◆ **Set problem**: Your task is to give the data again, exactly, with every line intact.

◆ **Dataset content**:
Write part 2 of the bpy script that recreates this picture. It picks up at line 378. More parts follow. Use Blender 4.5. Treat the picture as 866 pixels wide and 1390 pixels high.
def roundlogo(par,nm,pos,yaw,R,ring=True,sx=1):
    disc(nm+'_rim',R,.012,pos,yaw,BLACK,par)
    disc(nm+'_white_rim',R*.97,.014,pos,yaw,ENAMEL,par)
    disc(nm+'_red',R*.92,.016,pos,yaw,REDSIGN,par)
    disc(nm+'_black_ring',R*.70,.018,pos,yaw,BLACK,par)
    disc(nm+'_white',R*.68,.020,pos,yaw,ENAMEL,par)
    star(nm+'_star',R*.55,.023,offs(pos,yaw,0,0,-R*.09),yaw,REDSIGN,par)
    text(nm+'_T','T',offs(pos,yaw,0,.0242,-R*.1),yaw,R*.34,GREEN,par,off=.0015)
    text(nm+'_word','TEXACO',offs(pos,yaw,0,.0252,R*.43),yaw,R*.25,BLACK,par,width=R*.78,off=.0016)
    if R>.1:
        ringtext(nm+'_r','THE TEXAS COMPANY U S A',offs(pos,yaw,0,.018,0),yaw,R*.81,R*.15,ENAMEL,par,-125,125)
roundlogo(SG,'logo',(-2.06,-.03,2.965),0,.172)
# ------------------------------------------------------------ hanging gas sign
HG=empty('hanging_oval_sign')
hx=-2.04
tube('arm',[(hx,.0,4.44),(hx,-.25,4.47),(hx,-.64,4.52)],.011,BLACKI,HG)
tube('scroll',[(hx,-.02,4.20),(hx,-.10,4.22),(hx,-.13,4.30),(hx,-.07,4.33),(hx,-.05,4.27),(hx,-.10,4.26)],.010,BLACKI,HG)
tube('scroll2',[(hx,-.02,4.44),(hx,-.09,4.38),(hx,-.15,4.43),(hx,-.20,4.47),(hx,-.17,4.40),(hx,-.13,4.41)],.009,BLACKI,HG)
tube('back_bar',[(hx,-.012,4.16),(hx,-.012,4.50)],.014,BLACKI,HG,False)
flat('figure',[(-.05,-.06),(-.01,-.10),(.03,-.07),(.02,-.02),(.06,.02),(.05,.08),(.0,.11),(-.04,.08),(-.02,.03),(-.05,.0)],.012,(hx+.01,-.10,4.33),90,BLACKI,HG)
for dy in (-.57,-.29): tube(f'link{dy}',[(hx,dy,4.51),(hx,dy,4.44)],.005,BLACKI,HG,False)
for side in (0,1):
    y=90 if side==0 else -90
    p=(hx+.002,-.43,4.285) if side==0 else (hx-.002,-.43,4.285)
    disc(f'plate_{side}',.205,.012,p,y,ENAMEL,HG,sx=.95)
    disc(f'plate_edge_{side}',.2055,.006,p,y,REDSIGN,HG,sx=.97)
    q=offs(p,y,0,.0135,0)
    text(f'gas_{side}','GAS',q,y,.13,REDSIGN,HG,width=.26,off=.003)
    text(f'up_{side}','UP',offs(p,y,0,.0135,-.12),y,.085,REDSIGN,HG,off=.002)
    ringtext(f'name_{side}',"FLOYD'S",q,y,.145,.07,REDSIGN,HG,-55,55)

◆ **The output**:
Write part 2 of the bpy script that recreates this picture. It picks up at line 378. More parts follow. Use Blender 4.5. Treat the picture as 866 pixels wide and 1390 pixels high.
def roundlogo(par,nm,pos,yaw,R,ring=True,sx=1):
    disc(nm+'_rim',R,.012,pos,yaw,BLACK,par)
    disc(nm+'_white_rim',R*.97,.014,pos,yaw,ENAMEL,par)
    disc(nm+'_red',R*.92,.016,pos,yaw,REDSIGN,par)
    disc(nm+'_black_ring',R*.70,.018,pos,yaw,BLACK,par)
    disc(nm+'_white',R*.68,.020,pos,yaw,ENAMEL,par)
    star(nm+'_star',R*.55,.023,offs(pos,yaw,0,0,-R*.09),yaw,REDSIGN,par)
    text(nm+'_T','T',offs(pos,yaw,0,.0242,-R*.1),yaw,R*.34,GREEN,par,off=.0015)
    text(nm+'_word','TEXACO',offs(pos,yaw,0,.0252,R*.43),yaw,R*.25,BLACK,par,width=R*.78,off=.0016)
    if R>.1:
        ringtext(nm+'_r','THE TEXAS COMPANY U S A',offs(pos,yaw,0,.018,0),yaw,R*.81,R*.15,ENAMEL,par,-125,125)
roundlogo(SG,'logo',(-2.06,-.03,2.965),0,.172)
# ------------------------------------------------------------ hanging gas sign
HG=empty('hanging_oval_sign')
hx=-2.04
tube('arm',[(hx,.0,4.44),(hx,-.25,4.47),(hx,-.64,4.52)],.011,BLACKI,HG)
tube('scroll',[(hx,-.02,4.20),(hx,-.10,4.22),(hx,-.13,4.30),(hx,-.07,4.33),(hx,-.05,4.27),(hx,-.10,4.26)],.010,BLACKI,HG)
tube('scroll2',[(hx,-.02,4.44),(hx,-.09,4.38),(hx,-.15,4.43),(hx,-.20,4.47),(hx,-.17,4.40),(hx,-.13,4.41)],.009,BLACKI,HG)
tube('back_bar',[(hx,-.012,4.16),(hx,-.012,4.50)],.014,BLACKI,HG,False)
flat('figure',[(-.05,-.06),(-.01,-.10),(.03,-.07),(.02,-.02),(.06,.02),(.05,.08),(.0,.11),(-.04,.08),(-.02,.03),(-.05,.0)],.012,(hx+.01,-.10,4.33),90,BLACKI,HG)
for dy in (-.57,-.29): tube(f'link{dy}',[(hx,dy,4.51),(hx,dy,4.44)],.005,BLACKI,HG,False)
for side in (0,1):
    y=90 if side==0 else -90
    p=(hx+.002,-.43,4.285) if side==0 else (hx-.002,-.43,4.285)
    disc(f'plate_{side}',.205,.012,p,y,ENAMEL,HG,sx=.95)
    disc(f'plate_edge_{side}',.2055,.006,p,y,REDSIGN,HG,sx=.97)
    q=offs(p,y,0,.0135,0)
    text(f'gas_{side}','GAS',q,y,.13,REDSIGN,HG,width=.26,off=.003)
    text(f'up_{side}','UP',offs(p,y,0,.0135,-.12),y,.085,REDSIGN,HG,off=.002)
    ringtext(f'name_{side}',"FLOYD'S",q,y,.145,.07,REDSIGN,HG,-55,55)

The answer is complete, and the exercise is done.